Já o deputado Ivan Valente (PSOL-SP) afirmou que para discutir questões indígenas importantes, como a PEC 215, era “fundamental que caciques indígenas estivessem na mesa, já que os caciques do agronegócio, como a senadora Kátia Abreu (PSD/TO) e o deputado Homero Pereira (PSD/MT), compuseram a mesa da audiência”. Ele também chamou a PEC 215 de excrescência, que tanto a sociedade como o governo precisam se opor. Assim como Marcon, Valente destacou a importância de separar os interesses dos pequenos agricultores e os dos latifundiários.
“A Funai virou a Geni.
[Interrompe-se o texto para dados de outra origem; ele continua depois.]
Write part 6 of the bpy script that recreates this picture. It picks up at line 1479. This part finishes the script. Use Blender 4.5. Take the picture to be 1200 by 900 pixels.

Os índios não são responsáveis pelos problemas que estão ocorrendo. Eles são vítimas. Há 100 milhões de hectares na mão de proprietários particulares, e mesmo assim, não se discute a reforma agrária e o sistema fundiário. As soluções são complexas e não podem ser encaminhadas somente para beneficiar o agronegócio, sojeiros e madeireiros ”, afirmou Valente. Em relação à CPI da Funai, ele afirmou que até a assinaria desde que ela analisasse as atrocidades e violências cometidas contra os povos indígenas relatadas pelo recém descoberto Relatório Figueiredo, realizado pela ditadura militar em 1967. “Dois mil indígenas Waimiri-Atroari desapareceram na Amazônia”, exemplificou.
Durante a audiência, vários deputados afirmaram que os índios são bancados por organizações internacionais e movimentos irresponsáveis, alegando que eles atuam assim porque não querem que o Brasil se desenvolva e que chegam, inclusive, a importar índios de outros países, como Paraguai e Bolívia. No entanto, apesar da contundência das denúncias, elas ficaram no vazio porque nenhum deles nomeou sequer o nome de uma dessas organizações e movimentos.
No lugar errado, na hora errada? Ou muito pelo contrário…
O deputado Sarney Filho (PV/MA) fez a última fala da audiência e afirmou que quem deveria estar naquela sessão respondendo às questões relativas à Funai era o ministro da Justiça, José Eduardo Cardozo, já que esta instituição indigenista é vinculada ao seu ministério. “Com todo respeito, ministra, a Casa Civil não tem nenhuma atribuição constitucional para discutir as questões indígenas”, declarou ele, que defendeu o quadro qualificado da Funai e a sua atuação. “O Congresso quer promover um retrocesso na legislação. Trata-se de uma manobra para não se criar mais nenhuma terra indígena”, concluiu ele.
A participação da ministra-chefe da Casa Civil na audiência convocada pelos ruralistas, o conteúdo de sua fala, assim como a decisão de suspender as demarcações indígenas no Paraná são medidas consideradas pelo movimento indígena como um ato político único, importante para agradar os ruralistas já que ela é a provável candidata do PT ao governo paranaense. Segundo matéria da Folha de S. Paulo, edição de 10 de maio, assinada pelo repórter Aguirre Talento, “quando se candidatou ao Senado, em 2010, Gleisi recebeu R$ 390 mil de empresas ligadas ao agronegócio”. Pelo andar dos tratores, o apoio poderá ser bem maior no ano que vem.
Desde a demarcação da Raposa Serra do Sol, que foi contestada até o Supremo Tribunal federal (STF) decidir a favor de sua demarcação em 2009, os ruralistas têm tentado alternativas para rever a situação das terras indígenas. O presidente da Frente Parlamentar Agropecuária, deputado Moreira Mendes (PSD-RO), disse que, depois da discussão do novo Código Florestal, este será o próximo embate legislativo do setor.